Researchers attributed the record 414 restatements, up from 323 in 2003, to problems uncovered in reviews of financial systems mandated by the 2002 Sarbanes-Oxley Act and to tighter oversight from regulators after recent accounting scandals cost investors billions of dollars.

"An unprecedented period of scrutiny is bringing these problems to light," Joseph J. Floyd, the leader of the disputes and investigations unit at the Chicago consulting firm, said in an interview.
"It's almost a cleansing of the system."

Within the overall totals, which include revisions to quarterly results, restatements of corporate annual financial statements also increased. Restatements of those annual reports, which are audited by independent accountants and thus are supposed to be less vulnerable to error, rose to 253 from 206 in 2003, Huron officials said.

The Huron study comes as companies and the accountants who review their books are operating under heightened pressure. The Securities and Exchange Commission and the Public Company Accounting Oversight Board have hired scores of accountants and lawyers to examine corporate financial reports and auditors' work papers since Congress passed the 2002 legislation.

Meanwhile, trade groups are mounting fierce appeals to regulators, seeking to loosen costly new Sarbanes-Oxley rules which require them to assess the strength of their financial controls.
Following the rules, known as internal control reviews, has cost some companies an average of $5.1 million apiece, according to a study last year by executive recruiting firm Korn/Ferry International Inc. General Electric Co. said the review cost it $30 million in 2003 alone.

But industry experts said the Huron study of restatements highlights the importance of internal control checks. More than 580 companies announced that they uncovered weaknesses or deficiencies in their internal controls last year, according to the newsletter Compliance Week.

"It goes hand in hand," said former SEC chief accountant Lynn E. Turner in an e-mail. "If you don't have good internal controls, it is not surprising you get a lousy outcome in the form of lousy numbers. That is why Congress passed [the law]."

Companies frequently uncovered problems in training for finance and accounting workers, and many more disclosed trouble with such basic steps as closing accounts.

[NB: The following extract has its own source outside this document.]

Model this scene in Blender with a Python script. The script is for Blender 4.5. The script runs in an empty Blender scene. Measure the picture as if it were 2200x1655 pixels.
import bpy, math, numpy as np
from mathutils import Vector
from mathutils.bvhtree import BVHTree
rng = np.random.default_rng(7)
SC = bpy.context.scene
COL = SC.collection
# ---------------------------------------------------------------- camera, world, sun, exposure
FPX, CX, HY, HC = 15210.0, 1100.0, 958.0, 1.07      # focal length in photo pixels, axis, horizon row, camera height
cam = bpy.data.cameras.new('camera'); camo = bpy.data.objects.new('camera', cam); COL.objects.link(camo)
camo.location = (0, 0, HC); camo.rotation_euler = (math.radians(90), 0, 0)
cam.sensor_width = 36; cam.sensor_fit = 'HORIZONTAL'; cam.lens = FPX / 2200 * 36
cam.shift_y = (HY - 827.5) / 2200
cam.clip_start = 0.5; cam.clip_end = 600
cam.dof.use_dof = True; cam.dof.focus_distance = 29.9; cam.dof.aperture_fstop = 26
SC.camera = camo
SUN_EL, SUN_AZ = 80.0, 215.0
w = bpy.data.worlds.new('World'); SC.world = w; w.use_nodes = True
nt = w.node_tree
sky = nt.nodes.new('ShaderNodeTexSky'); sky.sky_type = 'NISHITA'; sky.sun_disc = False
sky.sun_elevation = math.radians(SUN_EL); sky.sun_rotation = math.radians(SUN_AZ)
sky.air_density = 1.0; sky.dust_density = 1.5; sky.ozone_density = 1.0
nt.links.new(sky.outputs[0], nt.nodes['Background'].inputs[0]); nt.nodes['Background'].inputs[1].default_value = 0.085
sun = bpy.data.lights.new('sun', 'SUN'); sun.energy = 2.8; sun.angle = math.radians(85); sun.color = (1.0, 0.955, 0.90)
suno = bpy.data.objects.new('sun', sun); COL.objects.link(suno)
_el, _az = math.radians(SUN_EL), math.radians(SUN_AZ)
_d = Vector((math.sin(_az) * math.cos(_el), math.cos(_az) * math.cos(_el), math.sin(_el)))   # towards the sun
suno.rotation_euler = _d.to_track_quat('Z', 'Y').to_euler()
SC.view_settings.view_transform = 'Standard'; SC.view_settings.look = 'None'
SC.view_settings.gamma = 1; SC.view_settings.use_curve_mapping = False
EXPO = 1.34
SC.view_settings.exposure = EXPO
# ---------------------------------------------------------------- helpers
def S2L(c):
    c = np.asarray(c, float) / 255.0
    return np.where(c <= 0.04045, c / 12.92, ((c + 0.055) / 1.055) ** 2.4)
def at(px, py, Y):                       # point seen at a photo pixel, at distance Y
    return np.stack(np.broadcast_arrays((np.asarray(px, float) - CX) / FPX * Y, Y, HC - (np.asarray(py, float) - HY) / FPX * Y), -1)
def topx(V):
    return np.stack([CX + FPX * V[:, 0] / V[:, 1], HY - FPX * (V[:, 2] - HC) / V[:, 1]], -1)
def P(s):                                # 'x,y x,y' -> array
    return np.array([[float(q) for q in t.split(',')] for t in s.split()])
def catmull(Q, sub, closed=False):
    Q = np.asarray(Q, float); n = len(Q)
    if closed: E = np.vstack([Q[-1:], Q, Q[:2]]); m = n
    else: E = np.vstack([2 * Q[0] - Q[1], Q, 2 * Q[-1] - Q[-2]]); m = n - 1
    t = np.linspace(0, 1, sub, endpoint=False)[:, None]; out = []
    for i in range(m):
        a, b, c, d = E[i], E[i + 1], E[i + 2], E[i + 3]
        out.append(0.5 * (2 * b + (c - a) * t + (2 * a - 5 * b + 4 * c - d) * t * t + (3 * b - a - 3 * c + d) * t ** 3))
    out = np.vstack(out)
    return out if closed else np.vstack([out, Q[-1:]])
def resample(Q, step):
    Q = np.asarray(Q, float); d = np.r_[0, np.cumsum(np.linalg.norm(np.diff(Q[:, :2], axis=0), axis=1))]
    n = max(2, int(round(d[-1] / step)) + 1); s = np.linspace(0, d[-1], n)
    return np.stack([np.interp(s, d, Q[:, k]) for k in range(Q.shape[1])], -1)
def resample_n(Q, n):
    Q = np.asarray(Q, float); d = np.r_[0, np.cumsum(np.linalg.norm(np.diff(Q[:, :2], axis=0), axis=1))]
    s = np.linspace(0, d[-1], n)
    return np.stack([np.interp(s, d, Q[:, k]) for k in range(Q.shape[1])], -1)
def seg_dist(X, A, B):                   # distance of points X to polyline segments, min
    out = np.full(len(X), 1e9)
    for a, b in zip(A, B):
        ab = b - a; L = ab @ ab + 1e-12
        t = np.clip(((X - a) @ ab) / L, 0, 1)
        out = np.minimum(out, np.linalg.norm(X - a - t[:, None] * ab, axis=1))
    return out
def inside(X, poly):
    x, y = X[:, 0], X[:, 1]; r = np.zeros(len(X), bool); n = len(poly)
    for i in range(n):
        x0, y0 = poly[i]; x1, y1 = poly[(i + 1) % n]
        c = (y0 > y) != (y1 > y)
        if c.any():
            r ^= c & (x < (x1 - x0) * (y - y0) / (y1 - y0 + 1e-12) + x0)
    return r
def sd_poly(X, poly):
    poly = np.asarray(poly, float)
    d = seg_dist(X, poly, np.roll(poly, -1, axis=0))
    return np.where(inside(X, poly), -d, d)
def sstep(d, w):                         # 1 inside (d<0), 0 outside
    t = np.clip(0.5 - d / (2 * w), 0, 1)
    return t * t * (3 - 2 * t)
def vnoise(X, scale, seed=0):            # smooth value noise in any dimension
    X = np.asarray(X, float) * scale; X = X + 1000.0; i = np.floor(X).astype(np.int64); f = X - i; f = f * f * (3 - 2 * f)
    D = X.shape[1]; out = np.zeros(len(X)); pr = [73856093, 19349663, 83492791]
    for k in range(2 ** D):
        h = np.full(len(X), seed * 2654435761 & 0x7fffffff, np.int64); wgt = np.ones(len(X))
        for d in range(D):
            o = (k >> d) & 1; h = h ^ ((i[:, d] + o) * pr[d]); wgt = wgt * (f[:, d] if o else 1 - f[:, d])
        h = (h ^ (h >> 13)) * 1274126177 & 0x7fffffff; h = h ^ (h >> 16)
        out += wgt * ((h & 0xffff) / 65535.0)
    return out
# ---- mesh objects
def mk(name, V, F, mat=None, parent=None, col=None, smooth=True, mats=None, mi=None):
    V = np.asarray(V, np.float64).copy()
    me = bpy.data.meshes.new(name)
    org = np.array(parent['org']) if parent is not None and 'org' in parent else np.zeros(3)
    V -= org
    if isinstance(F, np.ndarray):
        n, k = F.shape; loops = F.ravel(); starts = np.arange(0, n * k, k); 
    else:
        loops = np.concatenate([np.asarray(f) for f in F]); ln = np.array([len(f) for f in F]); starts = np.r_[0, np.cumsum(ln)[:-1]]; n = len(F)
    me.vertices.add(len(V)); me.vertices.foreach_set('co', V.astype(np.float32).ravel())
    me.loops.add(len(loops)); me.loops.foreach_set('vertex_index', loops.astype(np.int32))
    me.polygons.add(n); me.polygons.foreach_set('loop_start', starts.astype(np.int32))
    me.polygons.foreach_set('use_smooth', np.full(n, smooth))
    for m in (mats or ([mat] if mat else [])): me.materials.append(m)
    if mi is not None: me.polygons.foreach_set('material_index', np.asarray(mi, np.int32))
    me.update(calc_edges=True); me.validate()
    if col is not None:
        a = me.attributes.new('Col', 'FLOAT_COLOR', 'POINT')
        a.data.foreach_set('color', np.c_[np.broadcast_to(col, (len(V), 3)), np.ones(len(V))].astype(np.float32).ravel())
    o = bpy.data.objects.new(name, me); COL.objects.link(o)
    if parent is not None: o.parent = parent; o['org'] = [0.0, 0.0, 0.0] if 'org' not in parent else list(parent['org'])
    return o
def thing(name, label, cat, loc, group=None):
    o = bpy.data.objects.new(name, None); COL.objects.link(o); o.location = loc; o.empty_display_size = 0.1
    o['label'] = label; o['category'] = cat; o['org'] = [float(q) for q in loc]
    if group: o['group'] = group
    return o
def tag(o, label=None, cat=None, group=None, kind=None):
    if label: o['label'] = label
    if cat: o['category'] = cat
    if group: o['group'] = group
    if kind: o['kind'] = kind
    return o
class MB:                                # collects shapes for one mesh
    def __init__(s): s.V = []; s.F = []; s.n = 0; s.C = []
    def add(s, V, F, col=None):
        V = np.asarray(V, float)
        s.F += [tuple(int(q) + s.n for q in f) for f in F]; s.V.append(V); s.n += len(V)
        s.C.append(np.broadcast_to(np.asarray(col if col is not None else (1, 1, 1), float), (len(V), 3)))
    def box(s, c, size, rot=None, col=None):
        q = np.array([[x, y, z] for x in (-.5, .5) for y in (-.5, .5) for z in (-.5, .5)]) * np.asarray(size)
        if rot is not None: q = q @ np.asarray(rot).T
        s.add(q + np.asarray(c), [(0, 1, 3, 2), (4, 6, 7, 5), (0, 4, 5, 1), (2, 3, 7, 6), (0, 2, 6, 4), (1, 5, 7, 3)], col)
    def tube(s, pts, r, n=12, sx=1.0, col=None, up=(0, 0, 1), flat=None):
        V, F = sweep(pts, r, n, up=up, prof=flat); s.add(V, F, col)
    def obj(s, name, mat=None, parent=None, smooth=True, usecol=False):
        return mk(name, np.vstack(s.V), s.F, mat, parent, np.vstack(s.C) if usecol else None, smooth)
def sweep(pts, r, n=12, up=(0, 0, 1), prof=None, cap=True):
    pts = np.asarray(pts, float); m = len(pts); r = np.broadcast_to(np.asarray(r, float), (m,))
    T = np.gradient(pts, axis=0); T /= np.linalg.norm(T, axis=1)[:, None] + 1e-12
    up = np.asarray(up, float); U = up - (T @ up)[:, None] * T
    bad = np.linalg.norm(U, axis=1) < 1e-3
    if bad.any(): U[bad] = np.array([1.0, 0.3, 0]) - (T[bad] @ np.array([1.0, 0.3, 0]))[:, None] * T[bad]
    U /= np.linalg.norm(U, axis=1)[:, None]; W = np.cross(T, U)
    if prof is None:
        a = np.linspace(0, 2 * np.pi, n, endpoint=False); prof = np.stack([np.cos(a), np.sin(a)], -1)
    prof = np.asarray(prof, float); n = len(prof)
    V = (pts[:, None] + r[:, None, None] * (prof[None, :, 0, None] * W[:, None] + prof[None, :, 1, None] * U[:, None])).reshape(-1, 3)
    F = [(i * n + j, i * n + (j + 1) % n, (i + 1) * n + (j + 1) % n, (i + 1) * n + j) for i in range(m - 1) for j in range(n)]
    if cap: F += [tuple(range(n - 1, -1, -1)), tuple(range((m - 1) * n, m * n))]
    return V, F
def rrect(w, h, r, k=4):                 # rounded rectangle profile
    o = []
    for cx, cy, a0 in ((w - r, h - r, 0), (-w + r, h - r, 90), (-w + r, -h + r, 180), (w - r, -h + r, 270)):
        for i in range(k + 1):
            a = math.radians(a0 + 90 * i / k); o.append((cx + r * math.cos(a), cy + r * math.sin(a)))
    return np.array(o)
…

Large companies are required to file the internal controls reports on rolling deadlines that began Nov. 15. The SEC granted about 2,000 of those firms a 45-day delay last year. Smaller firms and foreign companies trading on U.S. exchanges must begin complying in July.

The Huron study found that a significant portion of the companies restating results last year had encountered financial trouble in the past. About 15 percent of the restatements in 2004 were made by "repeat" filers -- companies that had previously reported incorrect financial information at least once since 1997.

The leading reasons for restatements did not change, Floyd said, citing problems with applying accounting rules, human errors and ethical faults in corporate managers. Companies were most likely to run afoul of the rules that explain when to record revenue and how to handle cash reserve accounts.

Accounting experts pointed out that restatement data lag behind trends in the market, since studies track when companies actually file financial information with regulators, not when they initially announce bookkeeping problems. Many of the restatements filed last year involved earlier periods dating back as many as three years.

"On one hand, one might think that things are getting worse because we're seeing an increase and not a reduction in restatements," Charles W. Mulford, an accounting professor at the Georgia Institute of Technology, said in an e-mail. "I think that it's only a matter of time before what might be viewed as a backlog of restatements gets worked off and the . . . regulatory environment leads to a decline in restatements."